Gaussian boson sampling replaces the pucks with photons, with the goal of detecting which photon lands in which detector slot. Due to quantum properties, the possible resulting distributions grow exponentially, rapidly outpacing any supercomputer powers. It’s an excellent benchmark, explained Brod, largely because we understand the underlying physics, and the setup suggests that even a few hundred photons can challenge supercomputers.
Taking up the challenge, the new study reimagined a photonic quantum device with an admirable 216 qubits. Contradicting classic designs, the device calculated photons in bins of arrival time rather than the previous standard of direction. The trick was to introduce loops of optical fibers to delay photons so they can interfere at specific spots important for quantum computation.
These tweaks led to a vastly slimmed-down device. The usual large network of beam splitters—normally needed for photon communications—can be reduced to just three to accommodate all the necessary delays for photons to interact and compute the task. The loop designs, along with other components, are also “readily programmable” in that a beam splitter can be fine-tuned in real time—like editing computer code, but at the hardware level.
The team also aced a standard sanity check, certifying that the output data was correct.
For now, studies that reliably show quantum supremacy remain rare. Conventional computers have a half century head start. As algorithms keep evolving on conventional computers—especially those that tap into powerful AI-focused chips or neuromorphic computing designs—they may even readily outperform quantum devices, leaving them struggling to catch up.

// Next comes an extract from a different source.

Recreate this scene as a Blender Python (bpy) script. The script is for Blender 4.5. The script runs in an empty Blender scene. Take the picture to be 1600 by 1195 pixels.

But that’s the fun of the chase. “Quantum advantage is not a well-defined threshold, based on a single figure of merit. And as experiments develop, so too will techniques to simulate them —we can expect record-setting quantum devices and classical algorithms in the near future to take turns in challenging each other for the top spot,” said Brod.
“It might not be the end of the story,” he continued. But the new study “is a leap forward for quantum physics in this race.”